Monday, June 4, 2012

Knitting Tips - The Techniques

Have you noticed that on some cardigans, when they are worn buttoned up, that the button band pushes out at every button? If yours do that it may be because you sewed the button on without a shank. Some buttons are sewn on through a loop on the back. This is a shank. This type of button sits a little above the band without distorting it.  Others are secured by sewing through holes (usually either two or four). This type of button requires you to create a shank to avoid the distortion. There are a few ways to do this.

You can create a thread shank by placing a double pointed needle between your button and the garment, use a single stitch to first anchor the DPN and then sew the button in place without breaking the yarn, remove the DPN and finish by wrapping the thread around the thread from the garment to the button before securing it.

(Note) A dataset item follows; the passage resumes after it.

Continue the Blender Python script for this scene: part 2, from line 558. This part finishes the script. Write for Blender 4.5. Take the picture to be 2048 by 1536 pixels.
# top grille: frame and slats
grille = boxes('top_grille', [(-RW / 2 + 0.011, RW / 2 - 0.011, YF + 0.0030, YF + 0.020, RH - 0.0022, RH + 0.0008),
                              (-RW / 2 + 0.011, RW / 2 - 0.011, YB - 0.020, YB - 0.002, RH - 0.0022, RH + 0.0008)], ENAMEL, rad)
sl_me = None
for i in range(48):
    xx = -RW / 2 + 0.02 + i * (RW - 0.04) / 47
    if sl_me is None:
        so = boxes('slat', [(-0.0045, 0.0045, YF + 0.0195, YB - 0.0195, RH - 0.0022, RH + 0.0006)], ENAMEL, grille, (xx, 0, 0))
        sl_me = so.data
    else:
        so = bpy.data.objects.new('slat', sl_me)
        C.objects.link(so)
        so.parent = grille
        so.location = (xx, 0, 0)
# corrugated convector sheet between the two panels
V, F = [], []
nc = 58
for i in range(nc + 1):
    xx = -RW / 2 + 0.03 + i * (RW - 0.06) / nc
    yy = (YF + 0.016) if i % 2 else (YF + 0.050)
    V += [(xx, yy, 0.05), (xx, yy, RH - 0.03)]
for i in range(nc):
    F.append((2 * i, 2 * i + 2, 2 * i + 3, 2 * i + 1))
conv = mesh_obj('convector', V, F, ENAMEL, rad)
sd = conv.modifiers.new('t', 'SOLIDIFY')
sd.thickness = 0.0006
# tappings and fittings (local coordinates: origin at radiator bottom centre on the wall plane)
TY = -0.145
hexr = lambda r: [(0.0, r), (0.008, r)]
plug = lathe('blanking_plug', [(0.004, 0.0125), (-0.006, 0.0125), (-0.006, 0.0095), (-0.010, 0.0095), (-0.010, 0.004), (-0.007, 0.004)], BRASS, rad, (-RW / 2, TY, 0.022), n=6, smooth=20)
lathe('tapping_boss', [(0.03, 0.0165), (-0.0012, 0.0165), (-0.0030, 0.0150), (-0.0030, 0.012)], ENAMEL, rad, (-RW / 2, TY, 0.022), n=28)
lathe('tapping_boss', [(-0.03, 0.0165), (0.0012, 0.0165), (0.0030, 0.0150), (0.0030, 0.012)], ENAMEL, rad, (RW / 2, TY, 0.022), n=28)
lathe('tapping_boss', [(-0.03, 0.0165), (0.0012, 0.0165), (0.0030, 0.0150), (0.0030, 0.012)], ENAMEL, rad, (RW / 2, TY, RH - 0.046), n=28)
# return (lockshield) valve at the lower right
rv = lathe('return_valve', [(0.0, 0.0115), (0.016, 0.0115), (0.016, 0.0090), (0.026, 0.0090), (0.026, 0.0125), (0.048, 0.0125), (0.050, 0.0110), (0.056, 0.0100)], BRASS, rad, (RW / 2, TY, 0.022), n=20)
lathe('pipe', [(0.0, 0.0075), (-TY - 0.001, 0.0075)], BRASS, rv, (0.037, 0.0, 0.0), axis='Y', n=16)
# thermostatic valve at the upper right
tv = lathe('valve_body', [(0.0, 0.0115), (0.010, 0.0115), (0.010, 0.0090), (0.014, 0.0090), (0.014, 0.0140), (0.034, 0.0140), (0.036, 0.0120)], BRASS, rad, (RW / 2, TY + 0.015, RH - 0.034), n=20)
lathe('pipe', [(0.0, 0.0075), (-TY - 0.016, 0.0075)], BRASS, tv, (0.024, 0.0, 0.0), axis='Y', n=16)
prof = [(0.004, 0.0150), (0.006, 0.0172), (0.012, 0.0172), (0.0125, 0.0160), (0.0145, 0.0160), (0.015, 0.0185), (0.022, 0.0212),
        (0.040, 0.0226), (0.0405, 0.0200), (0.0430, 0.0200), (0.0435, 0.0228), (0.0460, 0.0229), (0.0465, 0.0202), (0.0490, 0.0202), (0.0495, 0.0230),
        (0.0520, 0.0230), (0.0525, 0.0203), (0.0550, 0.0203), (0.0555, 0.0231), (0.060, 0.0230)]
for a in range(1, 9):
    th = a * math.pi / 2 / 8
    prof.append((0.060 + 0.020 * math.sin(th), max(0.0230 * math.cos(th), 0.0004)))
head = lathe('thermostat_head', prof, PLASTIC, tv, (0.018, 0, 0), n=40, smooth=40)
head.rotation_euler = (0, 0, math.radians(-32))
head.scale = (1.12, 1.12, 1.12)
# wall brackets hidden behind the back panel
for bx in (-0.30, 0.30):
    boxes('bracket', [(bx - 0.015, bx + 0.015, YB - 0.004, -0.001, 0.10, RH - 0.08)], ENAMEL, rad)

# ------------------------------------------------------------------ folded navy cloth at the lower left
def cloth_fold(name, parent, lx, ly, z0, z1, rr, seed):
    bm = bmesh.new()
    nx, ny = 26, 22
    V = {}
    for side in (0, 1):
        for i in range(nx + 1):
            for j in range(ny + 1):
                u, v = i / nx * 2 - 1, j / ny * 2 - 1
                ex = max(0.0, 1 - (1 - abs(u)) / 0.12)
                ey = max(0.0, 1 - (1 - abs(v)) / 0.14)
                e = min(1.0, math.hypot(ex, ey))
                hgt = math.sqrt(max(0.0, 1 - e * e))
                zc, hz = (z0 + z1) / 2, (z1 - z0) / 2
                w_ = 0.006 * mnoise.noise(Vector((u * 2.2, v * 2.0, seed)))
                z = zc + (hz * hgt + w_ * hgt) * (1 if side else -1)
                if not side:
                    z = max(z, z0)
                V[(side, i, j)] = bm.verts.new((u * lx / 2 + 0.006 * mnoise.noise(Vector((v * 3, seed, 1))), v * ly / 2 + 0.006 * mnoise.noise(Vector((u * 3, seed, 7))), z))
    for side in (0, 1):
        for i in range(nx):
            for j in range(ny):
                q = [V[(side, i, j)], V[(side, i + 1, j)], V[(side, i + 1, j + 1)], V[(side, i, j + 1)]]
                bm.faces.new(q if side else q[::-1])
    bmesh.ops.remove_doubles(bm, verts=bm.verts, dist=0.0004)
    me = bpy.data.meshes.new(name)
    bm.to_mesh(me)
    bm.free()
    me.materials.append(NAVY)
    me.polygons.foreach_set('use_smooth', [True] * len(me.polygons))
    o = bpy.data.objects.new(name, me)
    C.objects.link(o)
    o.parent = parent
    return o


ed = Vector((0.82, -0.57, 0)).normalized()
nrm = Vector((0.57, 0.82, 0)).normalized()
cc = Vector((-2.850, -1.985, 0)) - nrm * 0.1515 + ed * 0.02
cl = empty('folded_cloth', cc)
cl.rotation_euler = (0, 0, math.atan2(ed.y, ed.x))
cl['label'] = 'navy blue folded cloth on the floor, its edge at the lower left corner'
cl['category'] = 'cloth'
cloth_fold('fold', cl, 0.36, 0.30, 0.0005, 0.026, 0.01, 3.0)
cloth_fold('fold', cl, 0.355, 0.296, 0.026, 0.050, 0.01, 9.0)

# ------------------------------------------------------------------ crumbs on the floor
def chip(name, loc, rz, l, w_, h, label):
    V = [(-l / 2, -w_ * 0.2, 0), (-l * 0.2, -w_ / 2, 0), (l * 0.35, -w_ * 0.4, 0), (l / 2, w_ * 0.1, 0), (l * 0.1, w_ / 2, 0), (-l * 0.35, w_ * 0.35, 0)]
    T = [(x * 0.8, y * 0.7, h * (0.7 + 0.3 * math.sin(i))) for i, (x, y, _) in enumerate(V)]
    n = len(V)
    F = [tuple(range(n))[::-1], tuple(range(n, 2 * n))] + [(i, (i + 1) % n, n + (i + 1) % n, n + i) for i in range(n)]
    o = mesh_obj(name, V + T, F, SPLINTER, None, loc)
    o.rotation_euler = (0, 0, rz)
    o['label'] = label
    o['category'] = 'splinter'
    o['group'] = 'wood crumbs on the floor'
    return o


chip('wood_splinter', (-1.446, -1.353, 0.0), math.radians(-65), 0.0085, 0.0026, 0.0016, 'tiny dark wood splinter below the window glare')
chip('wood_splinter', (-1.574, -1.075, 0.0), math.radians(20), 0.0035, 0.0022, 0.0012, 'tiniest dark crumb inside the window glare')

The length of the shank should correspond with the thickness of your knitted fabric so that your button will sit on top without crushing your stitches. Choose your DPN to correspond with the thickness of your knitted fabric and to create a shank of an appropriate length. Not only will you have less distortion, it will also help stop the buttonhole from being stretched out of shape.

There are two other alternatives to create a shank without  thread. You can sew a small bead under the button. It's best to choose one that is a good colour match and that has smooth edges that will not break your thread. It also needs to be of a material that will withstand whatever cleaning method you plan to use. The second alternative is to use a small clear button sewn below the garment button. When you sew it on, line up the holes and sew through both buttons at the same time. You could use two  buttons if you require a longer shank.

1 comment:

  1. Interesting. I've never heard of the bead method, and I can see how that would work well for knitters who are having difficulty keeping a consistent amount of space between the button and button band.